** Start **

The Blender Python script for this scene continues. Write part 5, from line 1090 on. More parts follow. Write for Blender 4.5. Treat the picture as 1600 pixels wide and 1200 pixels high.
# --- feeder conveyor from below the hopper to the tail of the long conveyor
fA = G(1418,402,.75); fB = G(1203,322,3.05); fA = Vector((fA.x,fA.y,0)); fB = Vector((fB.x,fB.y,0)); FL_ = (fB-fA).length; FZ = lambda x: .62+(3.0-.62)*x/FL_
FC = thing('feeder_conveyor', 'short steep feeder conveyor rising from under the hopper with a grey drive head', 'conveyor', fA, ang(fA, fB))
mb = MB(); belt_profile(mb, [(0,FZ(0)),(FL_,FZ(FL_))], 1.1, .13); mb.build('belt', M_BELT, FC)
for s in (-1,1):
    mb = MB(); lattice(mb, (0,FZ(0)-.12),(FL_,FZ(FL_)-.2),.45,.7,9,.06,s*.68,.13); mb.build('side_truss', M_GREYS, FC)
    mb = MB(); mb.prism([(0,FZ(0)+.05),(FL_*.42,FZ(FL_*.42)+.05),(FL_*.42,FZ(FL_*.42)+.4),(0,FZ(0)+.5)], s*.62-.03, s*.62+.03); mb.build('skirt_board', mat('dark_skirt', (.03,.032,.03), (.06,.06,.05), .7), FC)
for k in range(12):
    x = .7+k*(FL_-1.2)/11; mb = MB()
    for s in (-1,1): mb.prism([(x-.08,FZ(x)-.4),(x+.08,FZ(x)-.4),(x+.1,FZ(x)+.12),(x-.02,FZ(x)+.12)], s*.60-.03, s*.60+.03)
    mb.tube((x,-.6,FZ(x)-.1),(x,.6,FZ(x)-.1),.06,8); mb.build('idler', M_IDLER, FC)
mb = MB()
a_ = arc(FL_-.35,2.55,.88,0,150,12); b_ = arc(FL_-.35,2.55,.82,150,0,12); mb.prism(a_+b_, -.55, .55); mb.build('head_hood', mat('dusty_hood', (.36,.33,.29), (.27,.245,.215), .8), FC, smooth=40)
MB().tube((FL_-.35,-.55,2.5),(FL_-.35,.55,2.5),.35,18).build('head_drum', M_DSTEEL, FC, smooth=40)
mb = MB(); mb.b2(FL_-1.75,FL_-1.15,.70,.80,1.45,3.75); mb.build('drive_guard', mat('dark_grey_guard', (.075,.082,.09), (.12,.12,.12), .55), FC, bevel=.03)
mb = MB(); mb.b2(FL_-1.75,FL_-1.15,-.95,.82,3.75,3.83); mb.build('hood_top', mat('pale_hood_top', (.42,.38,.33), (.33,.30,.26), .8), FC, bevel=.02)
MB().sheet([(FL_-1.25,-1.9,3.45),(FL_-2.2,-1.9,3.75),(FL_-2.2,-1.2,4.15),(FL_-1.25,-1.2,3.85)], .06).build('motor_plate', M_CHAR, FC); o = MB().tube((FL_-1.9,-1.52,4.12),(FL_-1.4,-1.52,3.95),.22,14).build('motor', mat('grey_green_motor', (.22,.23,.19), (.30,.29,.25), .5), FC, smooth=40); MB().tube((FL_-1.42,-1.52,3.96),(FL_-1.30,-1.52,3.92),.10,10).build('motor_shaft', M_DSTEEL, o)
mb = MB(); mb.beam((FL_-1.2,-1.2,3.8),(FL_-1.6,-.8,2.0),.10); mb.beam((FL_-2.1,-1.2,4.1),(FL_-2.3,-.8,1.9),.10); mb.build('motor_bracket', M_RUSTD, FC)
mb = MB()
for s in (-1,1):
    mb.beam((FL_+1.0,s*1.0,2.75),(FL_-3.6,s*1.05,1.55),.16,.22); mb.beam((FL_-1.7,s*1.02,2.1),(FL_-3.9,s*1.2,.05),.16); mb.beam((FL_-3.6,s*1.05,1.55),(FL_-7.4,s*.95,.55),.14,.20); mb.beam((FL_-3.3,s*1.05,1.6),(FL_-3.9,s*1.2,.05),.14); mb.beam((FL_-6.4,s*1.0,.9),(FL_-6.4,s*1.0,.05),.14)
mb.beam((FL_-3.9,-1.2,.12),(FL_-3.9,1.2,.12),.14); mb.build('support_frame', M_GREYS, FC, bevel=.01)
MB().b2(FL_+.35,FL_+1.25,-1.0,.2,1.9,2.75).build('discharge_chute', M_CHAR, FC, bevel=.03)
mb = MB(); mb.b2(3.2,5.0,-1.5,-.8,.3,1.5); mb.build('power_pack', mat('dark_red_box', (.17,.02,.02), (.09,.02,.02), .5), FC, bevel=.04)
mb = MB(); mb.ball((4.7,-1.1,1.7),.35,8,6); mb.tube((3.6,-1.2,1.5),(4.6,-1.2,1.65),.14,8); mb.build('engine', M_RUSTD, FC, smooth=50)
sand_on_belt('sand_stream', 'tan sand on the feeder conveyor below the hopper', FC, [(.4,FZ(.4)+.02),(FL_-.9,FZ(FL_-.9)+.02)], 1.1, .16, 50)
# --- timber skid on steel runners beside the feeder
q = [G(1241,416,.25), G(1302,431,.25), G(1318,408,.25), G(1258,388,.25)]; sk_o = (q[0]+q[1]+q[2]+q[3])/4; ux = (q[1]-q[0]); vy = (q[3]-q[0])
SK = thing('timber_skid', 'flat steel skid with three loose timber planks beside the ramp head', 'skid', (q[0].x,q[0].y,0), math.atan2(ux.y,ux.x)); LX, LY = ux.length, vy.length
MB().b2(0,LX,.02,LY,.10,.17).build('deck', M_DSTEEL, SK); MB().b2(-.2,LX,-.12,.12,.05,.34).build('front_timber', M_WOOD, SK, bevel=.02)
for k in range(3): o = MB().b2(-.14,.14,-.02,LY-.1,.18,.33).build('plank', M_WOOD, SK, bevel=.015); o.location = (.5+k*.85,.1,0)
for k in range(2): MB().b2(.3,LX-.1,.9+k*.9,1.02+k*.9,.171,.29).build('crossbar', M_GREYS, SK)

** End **

Exercise details = Transcribe the entire listing above precisely.

Expected answer =
The Blender Python script for this scene continues. Write part 5, from line 1090 on. More parts follow. Write for Blender 4.5. Treat the picture as 1600 pixels wide and 1200 pixels high.
# --- feeder conveyor from below the hopper to the tail of the long conveyor
fA = G(1418,402,.75); fB = G(1203,322,3.05); fA = Vector((fA.x,fA.y,0)); fB = Vector((fB.x,fB.y,0)); FL_ = (fB-fA).length; FZ = lambda x: .62+(3.0-.62)*x/FL_
FC = thing('feeder_conveyor', 'short steep feeder conveyor rising from under the hopper with a grey drive head', 'conveyor', fA, ang(fA, fB))
mb = MB(); belt_profile(mb, [(0,FZ(0)),(FL_,FZ(FL_))], 1.1, .13); mb.build('belt', M_BELT, FC)
for s in (-1,1):
    mb = MB(); lattice(mb, (0,FZ(0)-.12),(FL_,FZ(FL_)-.2),.45,.7,9,.06,s*.68,.13); mb.build('side_truss', M_GREYS, FC)
    mb = MB(); mb.prism([(0,FZ(0)+.05),(FL_*.42,FZ(FL_*.42)+.05),(FL_*.42,FZ(FL_*.42)+.4),(0,FZ(0)+.5)], s*.62-.03, s*.62+.03); mb.build('skirt_board', mat('dark_skirt', (.03,.032,.03), (.06,.06,.05), .7), FC)
for k in range(12):
    x = .7+k*(FL_-1.2)/11; mb = MB()
    for s in (-1,1): mb.prism([(x-.08,FZ(x)-.4),(x+.08,FZ(x)-.4),(x+.1,FZ(x)+.12),(x-.02,FZ(x)+.12)], s*.60-.03, s*.60+.03)
    mb.tube((x,-.6,FZ(x)-.1),(x,.6,FZ(x)-.1),.06,8); mb.build('idler', M_IDLER, FC)
mb = MB()
a_ = arc(FL_-.35,2.55,.88,0,150,12); b_ = arc(FL_-.35,2.55,.82,150,0,12); mb.prism(a_+b_, -.55, .55); mb.build('head_hood', mat('dusty_hood', (.36,.33,.29), (.27,.245,.215), .8), FC, smooth=40)
MB().tube((FL_-.35,-.55,2.5),(FL_-.35,.55,2.5),.35,18).build('head_drum', M_DSTEEL, FC, smooth=40)
mb = MB(); mb.b2(FL_-1.75,FL_-1.15,.70,.80,1.45,3.75); mb.build('drive_guard', mat('dark_grey_guard', (.075,.082,.09), (.12,.12,.12), .55), FC, bevel=.03)
mb = MB(); mb.b2(FL_-1.75,FL_-1.15,-.95,.82,3.75,3.83); mb.build('hood_top', mat('pale_hood_top', (.42,.38,.33), (.33,.30,.26), .8), FC, bevel=.02)
MB().sheet([(FL_-1.25,-1.9,3.45),(FL_-2.2,-1.9,3.75),(FL_-2.2,-1.2,4.15),(FL_-1.25,-1.2,3.85)], .06).build('motor_plate', M_CHAR, FC); o = MB().tube((FL_-1.9,-1.52,4.12),(FL_-1.4,-1.52,3.95),.22,14).build('motor', mat('grey_green_motor', (.22,.23,.19), (.30,.29,.25), .5), FC, smooth=40); MB().tube((FL_-1.42,-1.52,3.96),(FL_-1.30,-1.52,3.92),.10,10).build('motor_shaft', M_DSTEEL, o)
mb = MB(); mb.beam((FL_-1.2,-1.2,3.8),(FL_-1.6,-.8,2.0),.10); mb.beam((FL_-2.1,-1.2,4.1),(FL_-2.3,-.8,1.9),.10); mb.build('motor_bracket', M_RUSTD, FC)
mb = MB()
for s in (-1,1):
    mb.beam((FL_+1.0,s*1.0,2.75),(FL_-3.6,s*1.05,1.55),.16,.22); mb.beam((FL_-1.7,s*1.02,2.1),(FL_-3.9,s*1.2,.05),.16); mb.beam((FL_-3.6,s*1.05,1.55),(FL_-7.4,s*.95,.55),.14,.20); mb.beam((FL_-3.3,s*1.05,1.6),(FL_-3.9,s*1.2,.05),.14); mb.beam((FL_-6.4,s*1.0,.9),(FL_-6.4,s*1.0,.05),.14)
mb.beam((FL_-3.9,-1.2,.12),(FL_-3.9,1.2,.12),.14); mb.build('support_frame', M_GREYS, FC, bevel=.01)
MB().b2(FL_+.35,FL_+1.25,-1.0,.2,1.9,2.75).build('discharge_chute', M_CHAR, FC, bevel=.03)
mb = MB(); mb.b2(3.2,5.0,-1.5,-.8,.3,1.5); mb.build('power_pack', mat('dark_red_box', (.17,.02,.02), (.09,.02,.02), .5), FC, bevel=.04)
mb = MB(); mb.ball((4.7,-1.1,1.7),.35,8,6); mb.tube((3.6,-1.2,1.5),(4.6,-1.2,1.65),.14,8); mb.build('engine', M_RUSTD, FC, smooth=50)
sand_on_belt('sand_stream', 'tan sand on the feeder conveyor below the hopper', FC, [(.4,FZ(.4)+.02),(FL_-.9,FZ(FL_-.9)+.02)], 1.1, .16, 50)
# --- timber skid on steel runners beside the feeder
q = [G(1241,416,.25), G(1302,431,.25), G(1318,408,.25), G(1258,388,.25)]; sk_o = (q[0]+q[1]+q[2]+q[3])/4; ux = (q[1]-q[0]); vy = (q[3]-q[0])
SK = thing('timber_skid', 'flat steel skid with three loose timber planks beside the ramp head', 'skid', (q[0].x,q[0].y,0), math.atan2(ux.y,ux.x)); LX, LY = ux.length, vy.length
MB().b2(0,LX,.02,LY,.10,.17).build('deck', M_DSTEEL, SK); MB().b2(-.2,LX,-.12,.12,.05,.34).build('front_timber', M_WOOD, SK, bevel=.02)
for k in range(3): o = MB().b2(-.14,.14,-.02,LY-.1,.18,.33).build('plank', M_WOOD, SK, bevel=.015); o.location = (.5+k*.85,.1,0)
for k in range(2): MB().b2(.3,LX-.1,.9+k*.9,1.02+k*.9,.171,.29).build('crossbar', M_GREYS, SK)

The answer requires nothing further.